A common response to these claims is that user-driven approaches to problem solving are unrealistic in a profit-oriented workplace. While it is true that empathetic problem solving can be messy, emotion and human connection are ultimately what create the most powerful products. A designer’s value lies in their ability to tap into user’s innate feelings, so that they can build systems that collect and tell stories. By doing this successfully, designers can transcend needs and communicate the competitive value in great user experiences.

Adaptive Solutions

Finally, a designer must seek to create work that is flexible, so they can be easily built upon, extended, or even deconstructed.

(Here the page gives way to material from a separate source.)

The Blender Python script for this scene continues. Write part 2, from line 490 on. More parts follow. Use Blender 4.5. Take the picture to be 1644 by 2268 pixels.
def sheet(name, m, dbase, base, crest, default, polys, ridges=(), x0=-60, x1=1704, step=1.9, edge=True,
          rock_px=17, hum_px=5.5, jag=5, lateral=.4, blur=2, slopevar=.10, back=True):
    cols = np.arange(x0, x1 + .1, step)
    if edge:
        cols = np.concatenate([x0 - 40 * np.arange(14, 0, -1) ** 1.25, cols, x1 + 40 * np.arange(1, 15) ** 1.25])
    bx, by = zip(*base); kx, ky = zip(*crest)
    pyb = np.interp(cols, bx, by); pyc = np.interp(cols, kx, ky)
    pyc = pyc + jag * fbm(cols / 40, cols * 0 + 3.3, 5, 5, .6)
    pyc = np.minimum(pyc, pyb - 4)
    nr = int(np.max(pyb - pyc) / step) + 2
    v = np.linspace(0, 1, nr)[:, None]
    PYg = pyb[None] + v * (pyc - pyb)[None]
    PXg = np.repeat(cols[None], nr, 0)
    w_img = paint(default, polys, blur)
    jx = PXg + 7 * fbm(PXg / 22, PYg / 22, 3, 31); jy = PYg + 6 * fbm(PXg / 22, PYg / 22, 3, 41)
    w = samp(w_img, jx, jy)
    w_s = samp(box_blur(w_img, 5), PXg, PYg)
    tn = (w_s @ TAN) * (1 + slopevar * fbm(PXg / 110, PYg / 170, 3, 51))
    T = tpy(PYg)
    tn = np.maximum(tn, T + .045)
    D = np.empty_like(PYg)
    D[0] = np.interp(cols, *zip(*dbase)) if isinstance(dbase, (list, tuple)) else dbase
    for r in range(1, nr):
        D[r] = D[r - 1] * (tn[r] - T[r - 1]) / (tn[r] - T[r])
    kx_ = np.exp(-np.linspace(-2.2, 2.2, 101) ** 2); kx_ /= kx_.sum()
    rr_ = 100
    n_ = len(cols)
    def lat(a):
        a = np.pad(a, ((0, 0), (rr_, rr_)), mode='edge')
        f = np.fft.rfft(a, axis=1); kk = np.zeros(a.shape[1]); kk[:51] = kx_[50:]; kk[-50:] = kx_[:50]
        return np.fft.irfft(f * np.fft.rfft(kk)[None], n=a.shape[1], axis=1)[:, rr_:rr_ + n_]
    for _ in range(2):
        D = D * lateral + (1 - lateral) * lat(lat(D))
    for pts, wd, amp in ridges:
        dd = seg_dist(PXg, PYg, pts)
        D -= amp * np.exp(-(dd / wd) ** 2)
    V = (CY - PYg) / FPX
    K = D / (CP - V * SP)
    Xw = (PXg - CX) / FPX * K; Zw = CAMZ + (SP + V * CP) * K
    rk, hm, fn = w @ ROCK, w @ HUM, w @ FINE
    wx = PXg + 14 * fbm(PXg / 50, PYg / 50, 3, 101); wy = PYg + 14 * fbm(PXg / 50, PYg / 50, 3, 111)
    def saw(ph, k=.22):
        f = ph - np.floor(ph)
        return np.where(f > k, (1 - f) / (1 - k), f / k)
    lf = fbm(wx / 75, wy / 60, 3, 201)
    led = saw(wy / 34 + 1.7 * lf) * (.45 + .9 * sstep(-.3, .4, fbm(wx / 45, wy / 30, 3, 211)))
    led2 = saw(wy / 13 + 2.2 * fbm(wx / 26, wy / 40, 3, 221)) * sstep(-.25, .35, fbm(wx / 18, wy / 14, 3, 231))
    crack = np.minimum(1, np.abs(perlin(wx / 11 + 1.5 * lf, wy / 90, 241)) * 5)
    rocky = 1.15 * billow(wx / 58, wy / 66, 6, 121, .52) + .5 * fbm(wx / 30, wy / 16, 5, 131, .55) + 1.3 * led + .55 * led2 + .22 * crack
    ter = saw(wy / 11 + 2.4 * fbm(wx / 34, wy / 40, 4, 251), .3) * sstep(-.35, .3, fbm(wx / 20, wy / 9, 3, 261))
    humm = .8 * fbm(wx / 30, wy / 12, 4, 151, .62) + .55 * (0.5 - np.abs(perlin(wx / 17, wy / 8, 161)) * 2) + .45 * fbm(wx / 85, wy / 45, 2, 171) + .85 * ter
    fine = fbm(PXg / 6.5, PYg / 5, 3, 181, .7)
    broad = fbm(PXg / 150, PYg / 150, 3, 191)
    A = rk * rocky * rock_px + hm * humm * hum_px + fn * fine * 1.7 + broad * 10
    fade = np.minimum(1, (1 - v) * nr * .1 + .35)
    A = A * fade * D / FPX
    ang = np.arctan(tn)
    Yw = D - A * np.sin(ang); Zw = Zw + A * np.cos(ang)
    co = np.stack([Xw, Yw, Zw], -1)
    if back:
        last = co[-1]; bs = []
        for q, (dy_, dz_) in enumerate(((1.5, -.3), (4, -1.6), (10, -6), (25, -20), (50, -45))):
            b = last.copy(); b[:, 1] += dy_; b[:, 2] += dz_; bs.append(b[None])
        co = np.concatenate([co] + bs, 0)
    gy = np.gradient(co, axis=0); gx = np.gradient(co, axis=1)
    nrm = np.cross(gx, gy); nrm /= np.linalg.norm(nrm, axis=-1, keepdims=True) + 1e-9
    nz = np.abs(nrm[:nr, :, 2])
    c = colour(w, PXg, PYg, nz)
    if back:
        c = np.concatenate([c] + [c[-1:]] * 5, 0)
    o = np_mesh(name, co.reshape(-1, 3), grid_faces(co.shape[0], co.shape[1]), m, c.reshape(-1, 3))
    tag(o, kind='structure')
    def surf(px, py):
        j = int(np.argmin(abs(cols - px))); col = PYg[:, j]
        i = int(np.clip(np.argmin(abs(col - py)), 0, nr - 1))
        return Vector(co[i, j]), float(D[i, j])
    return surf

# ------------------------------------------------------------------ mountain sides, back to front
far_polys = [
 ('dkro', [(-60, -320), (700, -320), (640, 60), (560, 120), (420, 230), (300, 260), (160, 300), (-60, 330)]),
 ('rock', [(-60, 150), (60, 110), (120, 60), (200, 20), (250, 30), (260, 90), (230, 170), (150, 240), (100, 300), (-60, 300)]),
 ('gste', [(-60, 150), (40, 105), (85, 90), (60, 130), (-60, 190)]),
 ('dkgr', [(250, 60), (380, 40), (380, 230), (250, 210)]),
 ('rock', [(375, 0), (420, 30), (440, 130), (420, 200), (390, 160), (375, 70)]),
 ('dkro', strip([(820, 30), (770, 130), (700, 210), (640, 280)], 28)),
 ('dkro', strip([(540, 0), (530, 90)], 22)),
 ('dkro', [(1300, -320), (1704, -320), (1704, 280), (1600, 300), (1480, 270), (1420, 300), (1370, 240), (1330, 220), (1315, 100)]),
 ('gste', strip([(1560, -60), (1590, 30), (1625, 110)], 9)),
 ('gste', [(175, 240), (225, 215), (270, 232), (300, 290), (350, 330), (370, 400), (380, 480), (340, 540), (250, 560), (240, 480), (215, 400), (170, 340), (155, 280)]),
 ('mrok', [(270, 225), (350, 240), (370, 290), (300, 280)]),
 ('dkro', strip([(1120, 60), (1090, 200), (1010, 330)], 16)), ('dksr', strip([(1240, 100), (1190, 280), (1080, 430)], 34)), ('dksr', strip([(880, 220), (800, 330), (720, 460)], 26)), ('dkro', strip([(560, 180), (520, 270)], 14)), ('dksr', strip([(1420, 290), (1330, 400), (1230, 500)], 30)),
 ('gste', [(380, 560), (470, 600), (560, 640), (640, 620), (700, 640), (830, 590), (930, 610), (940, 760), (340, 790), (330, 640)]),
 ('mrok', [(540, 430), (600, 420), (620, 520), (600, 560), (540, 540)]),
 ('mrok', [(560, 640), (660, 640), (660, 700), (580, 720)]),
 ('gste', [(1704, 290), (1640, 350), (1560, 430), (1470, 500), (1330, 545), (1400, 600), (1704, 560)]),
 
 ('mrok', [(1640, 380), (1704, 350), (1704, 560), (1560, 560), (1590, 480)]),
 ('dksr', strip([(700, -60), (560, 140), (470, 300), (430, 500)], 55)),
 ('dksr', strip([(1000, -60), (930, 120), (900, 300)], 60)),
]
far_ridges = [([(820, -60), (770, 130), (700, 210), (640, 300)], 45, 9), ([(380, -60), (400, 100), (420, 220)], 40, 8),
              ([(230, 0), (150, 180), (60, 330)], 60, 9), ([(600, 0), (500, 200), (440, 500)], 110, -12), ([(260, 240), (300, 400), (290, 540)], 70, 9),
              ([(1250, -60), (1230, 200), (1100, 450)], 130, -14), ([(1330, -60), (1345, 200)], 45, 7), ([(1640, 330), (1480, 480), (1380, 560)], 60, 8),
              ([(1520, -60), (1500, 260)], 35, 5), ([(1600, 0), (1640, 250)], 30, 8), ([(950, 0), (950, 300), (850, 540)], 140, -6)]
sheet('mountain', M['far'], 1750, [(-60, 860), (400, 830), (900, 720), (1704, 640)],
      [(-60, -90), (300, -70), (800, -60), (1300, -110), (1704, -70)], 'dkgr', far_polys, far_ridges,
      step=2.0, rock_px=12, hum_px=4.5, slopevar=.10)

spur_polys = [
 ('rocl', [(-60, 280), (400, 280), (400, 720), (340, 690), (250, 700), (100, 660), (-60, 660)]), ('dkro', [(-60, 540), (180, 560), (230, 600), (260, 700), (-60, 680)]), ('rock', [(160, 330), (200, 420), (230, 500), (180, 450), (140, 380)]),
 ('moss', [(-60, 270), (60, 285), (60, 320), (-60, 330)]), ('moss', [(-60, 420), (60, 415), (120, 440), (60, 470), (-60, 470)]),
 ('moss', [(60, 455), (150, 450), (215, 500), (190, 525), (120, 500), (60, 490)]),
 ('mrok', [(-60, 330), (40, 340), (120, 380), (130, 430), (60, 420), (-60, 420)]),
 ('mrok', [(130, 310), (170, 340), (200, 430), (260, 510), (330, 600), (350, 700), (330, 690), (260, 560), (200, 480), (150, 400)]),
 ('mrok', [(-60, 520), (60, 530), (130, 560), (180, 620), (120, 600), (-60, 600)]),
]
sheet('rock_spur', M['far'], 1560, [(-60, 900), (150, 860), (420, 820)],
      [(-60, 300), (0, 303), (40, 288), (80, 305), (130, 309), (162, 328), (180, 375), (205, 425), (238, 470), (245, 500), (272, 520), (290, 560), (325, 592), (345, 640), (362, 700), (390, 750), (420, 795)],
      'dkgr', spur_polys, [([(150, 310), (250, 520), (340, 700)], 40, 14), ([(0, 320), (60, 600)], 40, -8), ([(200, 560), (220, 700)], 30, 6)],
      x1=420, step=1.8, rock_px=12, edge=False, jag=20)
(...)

In Stuart Brand’s (1994) book, How Buildings Learn, he references an architectural historian, Rina Swentzel, who described her Pueblo culture as, “flow, continual flow, continual change, continual transformation.” People, cultures and environments are always evolving. By accepting this principle and embracing the inevitability of change, designers tap into one of the simplest, yet most important powers that we have. Since we are designing for humans, then we must also design for change.

By accepting this principle (of transformation) and embracing the inevitability of change, designers tap into one of the simplest, yet most important powers that we have. Since we are designing for humans, then we must also design for change.

What does flexible design look like? It looks like a house made of legos: it affords re- arranging of component parts, stacking and unstacking. It’s sturdy, its language is re- usable, easily contextualized, and can be systematically taught to others. When designers have the foresight to build design systems, they make products that can more easily adapt with people over time. I agree with Stewart Brand (1994) when he writes, “an important aspect of design is the degree to which the object involves you in it’s own completion.” Users are loyal to products that grow and develop with them.

Take Gmail’s latest design update, for instance. The fourteen-year-old email service now offers smart replies, generated by machine learning, that enable users to select a generated response when replying to emails. This feature not only lets users save time, but it is also designed to suggest more authentic responses the more it’s used.

A quite different example is Carnegie Mellon’s Tepper Quad. Although new, the building was designed to have lots of open, transformable spaces, with the expectation that students and educators would be using it differently over time. As James J. Gibson’s (2014) states “there is only one environment, although it contains many observers with limitless opportunities for them to live in.”

In sum, the role of a designer is rooted in our responsibility to represent the user. The world is changing rapidly, which is why it’s our job to to stay grounded. Our skillset helps us humanize internal workflows and should also be put to use in developing new tools to evaluate long-term social impacts of our work. By building flexible solutions for our users, designers champion the idea that the work is never done. And we all know, the work is never done.